=== Stated problem ===
Leave the pictures out and quote every line from the start of the listing to the line with "scene.camera = cam", inclusive.

=== Provided data ===
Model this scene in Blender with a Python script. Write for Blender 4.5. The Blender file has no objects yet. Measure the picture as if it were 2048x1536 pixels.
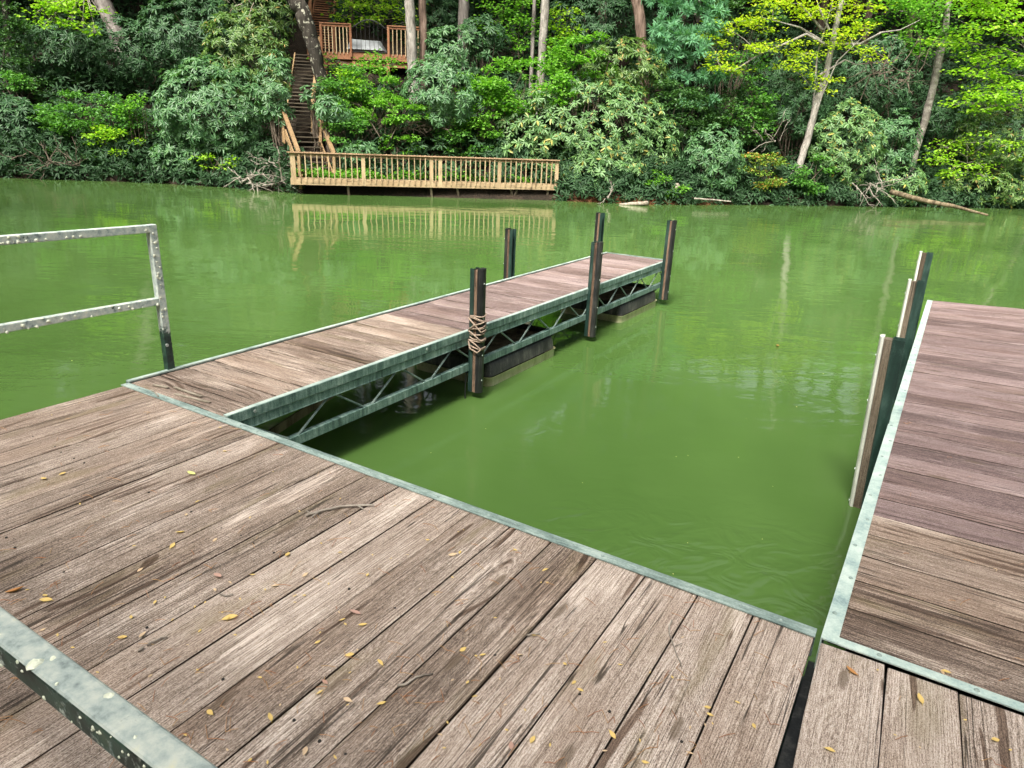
import bpy, bmesh, math, random
import numpy as np
from mathutils import Vector, Matrix, Euler, noise as mnoise

R = math.radians
scene = bpy.context.scene
C = scene.collection
random.seed(7)

# ------------------------------------------------------------------ camera, sky, sun, exposure
CAM_Z, PITCH, ROLL, FPX = 1.6017, 0.34222, 0.042653, 1379.84      # eye over the deck (deck surface is z = 0)
_f0 = Vector((0, math.cos(PITCH), -math.sin(PITCH)))
_r0 = Vector((1, 0, 0)); _u0 = _r0.cross(_f0)
CR = math.cos(ROLL) * _r0 + math.sin(ROLL) * _u0
CU = -math.sin(ROLL) * _r0 + math.cos(ROLL) * _u0
cam_d = bpy.data.cameras.new('camera')
cam_d.sensor_width = 36; cam_d.lens = FPX / 2048 * 36
cam_d.clip_start = 0.05; cam_d.clip_end = 2000
cam = bpy.data.objects.new('camera', cam_d); C.objects.link(cam)
cam.matrix_world = Matrix(((CR.x, CU.x, -_f0.x, 0), (CR.y, CU.y, -_f0.y, 0), (CR.z, CU.z, -_f0.z, CAM_Z), (0, 0, 0, 1)))
scene.camera = cam

SUN_AZ = (-0.36, -0.933); SUN_EL = R(51)
world = bpy.data.worlds.new('World'); scene.world = world; world.use_nodes = True
wn = world.node_tree.nodes; wl = world.node_tree.links; wn.clear()
sky = wn.new('ShaderNodeTexSky'); sky.sky_type = 'NISHITA'; sky.sun_disc = False
sky.sun_elevation = SUN_EL; sky.sun_rotation = math.atan2(SUN_AZ[0], SUN_AZ[1])
sky.air_density = 1.0; sky.dust_density = 9.0; sky.ozone_density = 1.0
hs = wn.new('ShaderNodeHueSaturation'); hs.inputs['Saturation'].default_value = 0.35
bg = wn.new('ShaderNodeBackground'); bg.inputs['Strength'].default_value = 0.15
wo = wn.new('ShaderNodeOutputWorld')
wl.new(sky.outputs[0], hs.inputs['Color']); wl.new(hs.outputs[0], bg.inputs['Color']); wl.new(bg.outputs[0], wo.inputs['Surface'])
sun_d = bpy.data.lights.new('sun', 'SUN'); sun_d.energy = 3.6; sun_d.angle = R(18); sun_d.color = (1.0, 0.95, 0.86)
sun = bpy.data.objects.new('sun', sun_d); C.objects.link(sun)
_sd = Vector((SUN_AZ[0] * math.cos(SUN_EL), SUN_AZ[1] * math.cos(SUN_EL), math.sin(SUN_EL)))
sun.rotation_euler = (-_sd).to_track_quat('-Z', 'Y').to_euler()
sun.location = (-20, -15, 40)
scene.render.engine = 'CYCLES'
scene.cycles.use_denoising = True
scene.cycles.max_bounces = 6; scene.cycles.diffuse_bounces = 3; scene.cycles.glossy_bounces = 3
scene.cycles.transmission_bounces = 3; scene.cycles.transparent_max_bounces = 4
scene.cycles.sample_clamp_indirect = 4
vs = scene.view_settings
vs.view_transform = 'Standard'; vs.look = 'None'; vs.exposure = 1.06; vs.gamma = 1.0; vs.use_curve_mapping = False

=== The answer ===
Model this scene in Blender with a Python script. Write for Blender 4.5. The Blender file has no objects yet. Measure the picture as if it were 2048x1536 pixels.
import bpy, bmesh, math, random
import numpy as np
from mathutils import Vector, Matrix, Euler, noise as mnoise

R = math.radians
scene = bpy.context.scene
C = scene.collection
random.seed(7)

# ------------------------------------------------------------------ camera, sky, sun, exposure
CAM_Z, PITCH, ROLL, FPX = 1.6017, 0.34222, 0.042653, 1379.84      # eye over the deck (deck surface is z = 0)
_f0 = Vector((0, math.cos(PITCH), -math.sin(PITCH)))
_r0 = Vector((1, 0, 0)); _u0 = _r0.cross(_f0)
CR = math.cos(ROLL) * _r0 + math.sin(ROLL) * _u0
CU = -math.sin(ROLL) * _r0 + math.cos(ROLL) * _u0
cam_d = bpy.data.cameras.new('camera')
cam_d.sensor_width = 36; cam_d.lens = FPX / 2048 * 36
cam_d.clip_start = 0.05; cam_d.clip_end = 2000
cam = bpy.data.objects.new('camera', cam_d); C.objects.link(cam)
cam.matrix_world = Matrix(((CR.x, CU.x, -_f0.x, 0), (CR.y, CU.y, -_f0.y, 0), (CR.z, CU.z, -_f0.z, CAM_Z), (0, 0, 0, 1)))
scene.camera = cam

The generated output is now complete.